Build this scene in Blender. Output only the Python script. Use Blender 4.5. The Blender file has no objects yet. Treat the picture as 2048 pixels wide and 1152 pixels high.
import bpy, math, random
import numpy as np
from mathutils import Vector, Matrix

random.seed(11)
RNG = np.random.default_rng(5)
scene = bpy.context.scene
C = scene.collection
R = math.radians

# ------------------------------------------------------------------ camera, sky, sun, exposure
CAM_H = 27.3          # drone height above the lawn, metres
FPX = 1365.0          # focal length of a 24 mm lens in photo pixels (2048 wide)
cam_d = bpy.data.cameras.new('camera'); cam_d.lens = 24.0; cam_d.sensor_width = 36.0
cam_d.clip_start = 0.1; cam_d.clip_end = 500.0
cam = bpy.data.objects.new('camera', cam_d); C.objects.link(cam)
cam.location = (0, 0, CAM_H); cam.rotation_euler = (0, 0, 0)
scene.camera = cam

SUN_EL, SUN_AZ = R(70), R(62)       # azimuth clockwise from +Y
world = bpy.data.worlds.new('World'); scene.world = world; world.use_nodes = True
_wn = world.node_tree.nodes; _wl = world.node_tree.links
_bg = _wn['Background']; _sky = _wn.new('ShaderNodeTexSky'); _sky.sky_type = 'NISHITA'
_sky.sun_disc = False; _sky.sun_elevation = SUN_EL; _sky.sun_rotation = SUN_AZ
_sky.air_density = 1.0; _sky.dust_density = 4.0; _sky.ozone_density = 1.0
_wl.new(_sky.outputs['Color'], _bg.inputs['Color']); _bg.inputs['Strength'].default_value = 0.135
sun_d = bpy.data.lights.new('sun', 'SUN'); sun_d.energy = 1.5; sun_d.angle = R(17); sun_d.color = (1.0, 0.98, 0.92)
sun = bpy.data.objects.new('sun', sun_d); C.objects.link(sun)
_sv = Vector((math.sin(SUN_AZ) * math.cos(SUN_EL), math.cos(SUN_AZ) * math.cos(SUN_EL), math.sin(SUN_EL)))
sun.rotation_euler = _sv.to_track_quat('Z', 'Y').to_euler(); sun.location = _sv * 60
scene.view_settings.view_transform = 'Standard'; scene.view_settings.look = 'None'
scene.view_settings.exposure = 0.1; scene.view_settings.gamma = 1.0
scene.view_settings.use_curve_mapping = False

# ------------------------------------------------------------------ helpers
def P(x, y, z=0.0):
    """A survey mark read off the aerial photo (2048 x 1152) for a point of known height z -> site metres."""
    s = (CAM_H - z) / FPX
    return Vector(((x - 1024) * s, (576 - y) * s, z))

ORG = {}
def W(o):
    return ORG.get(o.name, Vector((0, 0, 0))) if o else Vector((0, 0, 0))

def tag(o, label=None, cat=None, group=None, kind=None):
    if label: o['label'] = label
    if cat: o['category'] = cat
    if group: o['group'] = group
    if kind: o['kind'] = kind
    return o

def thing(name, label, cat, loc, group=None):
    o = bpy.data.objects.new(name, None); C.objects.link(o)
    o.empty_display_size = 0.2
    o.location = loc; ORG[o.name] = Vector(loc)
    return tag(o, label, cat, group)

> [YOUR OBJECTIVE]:
Quote the listing word for word from its first line through the line in which "scene.camera = cam" appears.

> [ANSWER TO THE PROBLEM]:
Build this scene in Blender. Output only the Python script. Use Blender 4.5. The Blender file has no objects yet. Treat the picture as 2048 pixels wide and 1152 pixels high.
import bpy, math, random
import numpy as np
from mathutils import Vector, Matrix

random.seed(11)
RNG = np.random.default_rng(5)
scene = bpy.context.scene
C = scene.collection
R = math.radians

# ------------------------------------------------------------------ camera, sky, sun, exposure
CAM_H = 27.3          # drone height above the lawn, metres
FPX = 1365.0          # focal length of a 24 mm lens in photo pixels (2048 wide)
cam_d = bpy.data.cameras.new('camera'); cam_d.lens = 24.0; cam_d.sensor_width = 36.0
cam_d.clip_start = 0.1; cam_d.clip_end = 500.0
cam = bpy.data.objects.new('camera', cam_d); C.objects.link(cam)
cam.location = (0, 0, CAM_H); cam.rotation_euler = (0, 0, 0)
scene.camera = cam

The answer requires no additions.